それよりも本製品で強調したいのは、SSD Raid 0のストレージの威力だ。こちらもCrystalDiskMarkによるベンチマーク結果で見ていただこう。本製品にはHDDは非搭載なので、一般的なHDDの性能として、筆者が普段使っているPCのHDDのベンチマーク結果も載せておく。HDDは旧型だが、最新型でもこの2倍速いというほどにはならない。
ざっくり言うと、本製品のSSD Raid 0だと、一般的なHDDの5~10倍速い。先の各種3Dベンチマークソフトの起動も非常に速く、HDDの環境とはまさに異次元。さらに一般的な単体SSD環境と比べても違いが体感できる。

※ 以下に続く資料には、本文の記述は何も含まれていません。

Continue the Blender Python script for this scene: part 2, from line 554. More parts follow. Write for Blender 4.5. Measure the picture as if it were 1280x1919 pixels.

そして気になるFast Bootの効果は、実際に起動時の様子を撮影した動画をご覧いただきたい。こちらは各種ベンチマーク等を試した後の環境となるが、特にチューニングしたわけではなく、購入したままの状態でこの速さだ。なお今回のレビューに使った本体は、発売前に急遽ご用意いただいたため、これでもまだ設定が詰め切れていない状態だそうだ。
このPCが、イマドキの標準になることを願って
最近のPCパーツで性能の伸びが最も劇的なのは、間違いなくSSDだ。数年前に登場したSSDは、いわゆるプチフリ問題を抱えていたり、信頼性に難があったりしたが、現在はそういった問題も解決している。
また最近のPCの話題と言えば、Windows 8は外せない。世間ではタッチパネル対応に注目が集まったが、Windows 7に比べて高速に起動するというのも地味ながら大きなメリットだ。Fast Bootを使えれば、さらにその差が広がる。
PCのトレンドであるこの2つを1度に体感できるのが、本製品の最大のメリットだ。ゲーミングPCとして提供されるが、CPUも高速なので、マルチに使って幸せな1台になっている。この快速っぷりを、ゲーマーだけでなく幅広い方に体感していただきたい。発案者としては、「イマドキのPCはこんなに速いんだ」ということを知っていただければ、とても嬉しい。